Apparently Python doesn't do any tail call optimization for recursive functions, so it's weird that croco is THAT slow with fibonacci.
$ time clang bench_name.c -O3
$ time ./a.out
$ time crocol bench_name.croco -O3
$ time ./bench_name
Execution speed
| benchmark name | gcc | clang | crocol |
|---|---|---|---|
| rec fibonacci, n=45 | 3800ms | 4100ms | 4300ms |
These results are pretty good !
Now that croco has integer primitives, it is almost as fast as clang !!
Compilation time (after warmup)
| benchmark name | clang | crocol |
|---|---|---|
| rec fibonacci, n=40 | 250ms | 400ms |
LLVM IR differences
clang fib.c -O3 -emit-llvm -S
; Function Attrs: nounwind readnone uwtable
define dso_local i32 @fib(i32 %0) local_unnamed_addr #0 {
%2 = icmp slt i32 %0, 2
br i1 %2, label %11, label %3
3: ; preds = %1, %3
%4 = phi i32 [ %8, %3 ], [ %0, %1 ]
%5 = phi i32 [ %9, %3 ], [ 0, %1 ]
%6 = add nsw i32 %4, -1
%7 = tail call i32 @fib(i32 %6)
%8 = add nsw i32 %4, -2
%9 = add nsw i32 %7, %5
%10 = icmp slt i32 %4, 4
br i1 %10, label %11, label %3
11: ; preds = %3, %1
%12 = phi i32 [ 0, %1 ], [ %9, %3 ]
%13 = phi i32 [ %0, %1 ], [ %8, %3 ]
%14 = add nsw i32 %13, %12
ret i32 %14
}
crocol fib.croco -O3 --emit-llvm
define i32 @fib(i32 %0) local_unnamed_addr #7 {
entry:
%cmpnum5 = icmp slt i32 %0, 2
br i1 %cmpnum5, label %then, label %endif
then: ; preds = %endif, %entry
%accumulator.tr.lcssa = phi i32 [ 0, %entry ], [ %add, %endif ]
%.tr.lcssa = phi i32 [ %0, %entry ], [ %sub3, %endif ]
%accumulator.ret.tr = add i32 %.tr.lcssa, %accumulator.tr.lcssa
ret i32 %accumulator.ret.tr
endif: ; preds = %entry, %endif
%.tr7 = phi i32 [ %sub3, %endif ], [ %0, %entry ]
%accumulator.tr6 = phi i32 [ %add, %endif ], [ 0, %entry ]

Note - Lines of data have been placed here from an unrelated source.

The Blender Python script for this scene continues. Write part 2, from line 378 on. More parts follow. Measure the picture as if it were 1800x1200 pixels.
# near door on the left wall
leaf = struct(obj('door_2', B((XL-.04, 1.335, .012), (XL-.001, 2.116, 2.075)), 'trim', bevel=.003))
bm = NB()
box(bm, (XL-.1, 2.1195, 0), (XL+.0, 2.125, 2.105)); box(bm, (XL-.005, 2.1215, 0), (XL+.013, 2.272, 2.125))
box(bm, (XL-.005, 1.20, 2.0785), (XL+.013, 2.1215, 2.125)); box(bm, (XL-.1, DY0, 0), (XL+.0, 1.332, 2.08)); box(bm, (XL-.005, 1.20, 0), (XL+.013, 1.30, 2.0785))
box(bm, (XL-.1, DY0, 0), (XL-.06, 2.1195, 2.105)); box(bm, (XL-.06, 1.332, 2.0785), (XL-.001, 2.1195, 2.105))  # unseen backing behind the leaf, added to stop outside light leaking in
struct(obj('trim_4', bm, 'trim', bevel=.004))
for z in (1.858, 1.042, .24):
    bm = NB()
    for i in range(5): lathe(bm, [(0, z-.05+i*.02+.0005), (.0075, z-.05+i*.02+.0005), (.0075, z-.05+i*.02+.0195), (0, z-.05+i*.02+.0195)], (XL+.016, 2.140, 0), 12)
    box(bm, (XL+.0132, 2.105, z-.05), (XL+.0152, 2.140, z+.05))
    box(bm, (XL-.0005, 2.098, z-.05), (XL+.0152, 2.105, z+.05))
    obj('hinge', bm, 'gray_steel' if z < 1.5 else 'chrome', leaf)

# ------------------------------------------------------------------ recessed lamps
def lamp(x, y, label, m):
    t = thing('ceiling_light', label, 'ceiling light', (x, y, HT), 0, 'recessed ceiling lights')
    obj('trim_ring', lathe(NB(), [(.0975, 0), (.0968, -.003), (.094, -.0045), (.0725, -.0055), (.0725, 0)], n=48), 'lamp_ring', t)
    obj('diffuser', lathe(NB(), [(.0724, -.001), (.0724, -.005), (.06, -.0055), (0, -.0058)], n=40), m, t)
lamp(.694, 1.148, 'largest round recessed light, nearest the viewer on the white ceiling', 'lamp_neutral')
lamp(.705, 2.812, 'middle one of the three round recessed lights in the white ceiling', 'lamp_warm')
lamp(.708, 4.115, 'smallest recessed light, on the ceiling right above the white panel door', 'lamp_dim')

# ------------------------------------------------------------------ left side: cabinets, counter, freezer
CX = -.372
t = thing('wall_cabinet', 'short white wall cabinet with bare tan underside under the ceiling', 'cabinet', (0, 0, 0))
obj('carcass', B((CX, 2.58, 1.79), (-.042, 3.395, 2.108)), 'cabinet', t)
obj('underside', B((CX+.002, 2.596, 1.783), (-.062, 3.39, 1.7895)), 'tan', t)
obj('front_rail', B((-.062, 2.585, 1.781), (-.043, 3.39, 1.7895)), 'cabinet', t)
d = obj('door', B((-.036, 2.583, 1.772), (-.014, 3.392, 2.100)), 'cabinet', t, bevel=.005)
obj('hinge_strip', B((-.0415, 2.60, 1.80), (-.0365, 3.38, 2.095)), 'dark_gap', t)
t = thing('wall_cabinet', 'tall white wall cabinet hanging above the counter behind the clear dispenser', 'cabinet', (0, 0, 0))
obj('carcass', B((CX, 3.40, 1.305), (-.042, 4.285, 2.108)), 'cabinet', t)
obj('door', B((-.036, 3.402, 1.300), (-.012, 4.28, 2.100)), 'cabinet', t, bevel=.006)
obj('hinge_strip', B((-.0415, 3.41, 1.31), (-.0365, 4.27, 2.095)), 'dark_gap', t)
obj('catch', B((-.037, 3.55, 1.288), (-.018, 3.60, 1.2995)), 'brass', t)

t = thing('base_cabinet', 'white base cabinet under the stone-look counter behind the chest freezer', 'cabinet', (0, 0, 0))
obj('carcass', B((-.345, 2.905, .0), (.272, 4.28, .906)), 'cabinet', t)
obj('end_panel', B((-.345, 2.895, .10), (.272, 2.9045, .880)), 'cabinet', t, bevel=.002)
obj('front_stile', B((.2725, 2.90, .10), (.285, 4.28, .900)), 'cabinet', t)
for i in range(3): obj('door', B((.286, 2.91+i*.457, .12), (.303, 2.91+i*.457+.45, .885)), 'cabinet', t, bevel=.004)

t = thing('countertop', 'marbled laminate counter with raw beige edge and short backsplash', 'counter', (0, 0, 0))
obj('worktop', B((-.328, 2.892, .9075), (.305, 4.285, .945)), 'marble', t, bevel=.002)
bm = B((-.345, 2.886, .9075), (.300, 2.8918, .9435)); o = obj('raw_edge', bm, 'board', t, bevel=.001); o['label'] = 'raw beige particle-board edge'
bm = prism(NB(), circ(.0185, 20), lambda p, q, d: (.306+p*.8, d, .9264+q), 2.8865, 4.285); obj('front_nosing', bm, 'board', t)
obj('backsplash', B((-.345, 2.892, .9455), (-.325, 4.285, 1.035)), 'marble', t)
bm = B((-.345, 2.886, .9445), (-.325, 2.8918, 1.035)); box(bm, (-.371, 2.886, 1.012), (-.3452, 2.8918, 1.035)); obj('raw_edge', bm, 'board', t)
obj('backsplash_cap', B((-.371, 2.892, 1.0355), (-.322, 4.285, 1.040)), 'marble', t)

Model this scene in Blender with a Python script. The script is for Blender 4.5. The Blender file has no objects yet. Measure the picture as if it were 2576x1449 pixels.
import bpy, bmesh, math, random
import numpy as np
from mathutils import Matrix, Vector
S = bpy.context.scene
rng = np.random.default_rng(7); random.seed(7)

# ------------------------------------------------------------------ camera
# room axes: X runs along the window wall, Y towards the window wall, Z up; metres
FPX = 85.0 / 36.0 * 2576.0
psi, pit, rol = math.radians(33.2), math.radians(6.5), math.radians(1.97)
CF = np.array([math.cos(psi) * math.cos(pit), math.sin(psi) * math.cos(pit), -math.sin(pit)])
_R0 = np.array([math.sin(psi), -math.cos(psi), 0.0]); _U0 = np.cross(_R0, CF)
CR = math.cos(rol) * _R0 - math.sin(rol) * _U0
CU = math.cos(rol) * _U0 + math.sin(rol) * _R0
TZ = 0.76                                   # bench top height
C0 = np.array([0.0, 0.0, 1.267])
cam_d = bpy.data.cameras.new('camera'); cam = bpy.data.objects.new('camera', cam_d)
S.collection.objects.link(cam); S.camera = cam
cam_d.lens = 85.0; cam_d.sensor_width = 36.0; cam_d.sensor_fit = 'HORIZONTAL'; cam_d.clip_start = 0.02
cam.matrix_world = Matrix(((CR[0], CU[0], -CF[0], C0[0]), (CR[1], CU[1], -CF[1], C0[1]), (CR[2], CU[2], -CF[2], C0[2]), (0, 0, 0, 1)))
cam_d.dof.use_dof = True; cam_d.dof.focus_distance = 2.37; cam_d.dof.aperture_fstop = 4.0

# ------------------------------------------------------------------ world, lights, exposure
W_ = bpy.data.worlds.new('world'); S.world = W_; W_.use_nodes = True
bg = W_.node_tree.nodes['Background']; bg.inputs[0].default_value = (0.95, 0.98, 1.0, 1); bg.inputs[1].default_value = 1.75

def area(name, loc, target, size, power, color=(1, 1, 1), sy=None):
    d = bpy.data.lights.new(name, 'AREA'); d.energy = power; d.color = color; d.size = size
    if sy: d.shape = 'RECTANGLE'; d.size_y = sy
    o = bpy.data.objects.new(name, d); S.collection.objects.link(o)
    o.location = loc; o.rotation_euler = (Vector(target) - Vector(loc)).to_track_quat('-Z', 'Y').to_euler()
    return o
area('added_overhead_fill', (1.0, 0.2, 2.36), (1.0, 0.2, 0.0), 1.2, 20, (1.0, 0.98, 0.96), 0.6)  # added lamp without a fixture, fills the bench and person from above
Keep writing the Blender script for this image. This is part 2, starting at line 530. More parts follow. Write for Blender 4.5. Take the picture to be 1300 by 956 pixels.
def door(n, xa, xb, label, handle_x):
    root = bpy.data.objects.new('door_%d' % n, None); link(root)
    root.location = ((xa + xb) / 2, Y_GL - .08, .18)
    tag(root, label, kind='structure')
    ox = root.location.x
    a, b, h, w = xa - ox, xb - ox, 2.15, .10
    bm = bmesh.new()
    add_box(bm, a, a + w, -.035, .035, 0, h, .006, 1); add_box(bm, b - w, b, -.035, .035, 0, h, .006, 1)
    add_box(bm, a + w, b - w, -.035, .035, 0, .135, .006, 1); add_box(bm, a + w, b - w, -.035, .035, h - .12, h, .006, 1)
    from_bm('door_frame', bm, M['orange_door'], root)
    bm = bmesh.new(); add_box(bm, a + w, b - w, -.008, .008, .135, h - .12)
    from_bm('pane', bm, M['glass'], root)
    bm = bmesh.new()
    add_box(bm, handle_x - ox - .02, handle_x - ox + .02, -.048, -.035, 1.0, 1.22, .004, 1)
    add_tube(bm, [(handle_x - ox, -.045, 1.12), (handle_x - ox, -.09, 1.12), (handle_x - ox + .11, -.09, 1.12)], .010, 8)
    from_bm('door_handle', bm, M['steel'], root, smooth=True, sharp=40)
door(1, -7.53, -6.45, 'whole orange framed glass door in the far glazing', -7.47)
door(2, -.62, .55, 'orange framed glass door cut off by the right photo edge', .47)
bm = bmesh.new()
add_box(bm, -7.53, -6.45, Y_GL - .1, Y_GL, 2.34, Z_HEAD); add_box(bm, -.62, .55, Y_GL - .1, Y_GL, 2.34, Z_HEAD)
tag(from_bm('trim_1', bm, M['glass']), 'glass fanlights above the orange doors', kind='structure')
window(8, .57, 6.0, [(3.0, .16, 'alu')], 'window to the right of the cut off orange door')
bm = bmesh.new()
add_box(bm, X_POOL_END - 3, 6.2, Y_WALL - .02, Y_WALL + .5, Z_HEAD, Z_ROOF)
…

%sub = add nsw i32 %.tr7, -1
%callfn = tail call i32 @fib(i32 %sub)
%sub3 = add nsw i32 %.tr7, -2
%add = add i32 %callfn, %accumulator.tr6
%cmpnum = icmp slt i32 %.tr7, 4
br i1 %cmpnum, label %then, label %endif
}
I made a Visual Studio Code extension that adds basic syntax highlighting. It is available under the croco-0.0.3.vsix file.